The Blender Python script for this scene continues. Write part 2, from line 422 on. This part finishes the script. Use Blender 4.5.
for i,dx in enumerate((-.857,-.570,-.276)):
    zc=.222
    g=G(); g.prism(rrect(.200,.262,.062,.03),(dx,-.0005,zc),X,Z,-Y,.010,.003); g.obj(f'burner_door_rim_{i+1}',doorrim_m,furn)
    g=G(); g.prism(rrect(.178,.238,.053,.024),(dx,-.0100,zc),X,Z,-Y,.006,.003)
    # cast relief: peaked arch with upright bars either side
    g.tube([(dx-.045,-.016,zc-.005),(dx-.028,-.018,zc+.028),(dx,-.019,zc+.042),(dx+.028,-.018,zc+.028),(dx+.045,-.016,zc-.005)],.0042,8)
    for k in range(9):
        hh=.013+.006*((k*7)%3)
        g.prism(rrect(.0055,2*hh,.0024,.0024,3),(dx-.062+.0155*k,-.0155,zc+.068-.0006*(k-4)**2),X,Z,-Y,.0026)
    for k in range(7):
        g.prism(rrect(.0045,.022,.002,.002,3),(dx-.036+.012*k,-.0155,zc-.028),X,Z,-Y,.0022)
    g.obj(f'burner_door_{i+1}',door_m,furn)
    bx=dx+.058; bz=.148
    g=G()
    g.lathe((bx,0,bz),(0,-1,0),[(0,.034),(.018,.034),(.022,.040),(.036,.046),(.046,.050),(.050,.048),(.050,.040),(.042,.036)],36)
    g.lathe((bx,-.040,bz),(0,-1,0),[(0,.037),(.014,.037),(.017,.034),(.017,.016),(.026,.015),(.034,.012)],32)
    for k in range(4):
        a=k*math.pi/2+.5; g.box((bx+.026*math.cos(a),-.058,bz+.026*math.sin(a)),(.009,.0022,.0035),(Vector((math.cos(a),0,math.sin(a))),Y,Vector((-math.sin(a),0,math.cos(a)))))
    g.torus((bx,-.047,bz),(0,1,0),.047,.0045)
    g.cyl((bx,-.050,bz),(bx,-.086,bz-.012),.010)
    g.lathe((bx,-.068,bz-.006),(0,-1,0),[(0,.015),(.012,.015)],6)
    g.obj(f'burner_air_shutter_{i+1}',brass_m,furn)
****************
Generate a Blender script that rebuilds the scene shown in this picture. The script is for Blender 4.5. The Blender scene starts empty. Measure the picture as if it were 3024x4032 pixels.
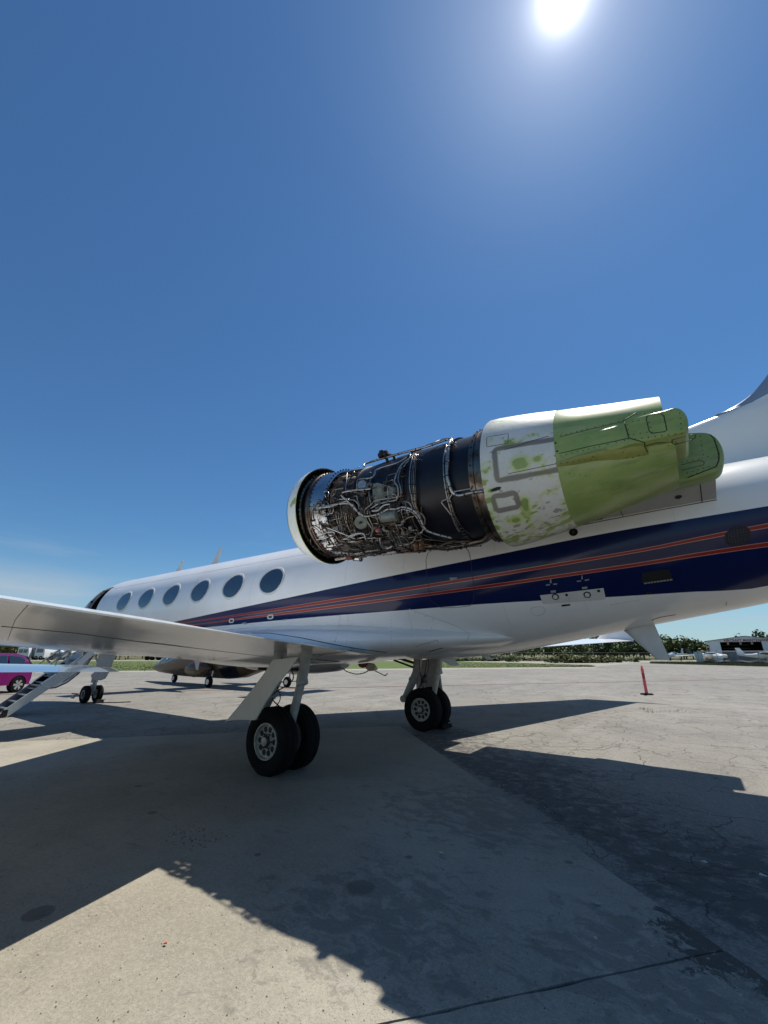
****************
Return all lines of the material above in which the word "script" occurs.

● Full solution
The Blender Python script for this scene continues. Write part 2, from line 422 on. This part finishes the script. Use Blender 4.5.
Generate a Blender script that rebuilds the scene shown in this picture. The script is for Blender 4.5. The Blender scene starts empty. Measure the picture as if it were 3024x4032 pixels.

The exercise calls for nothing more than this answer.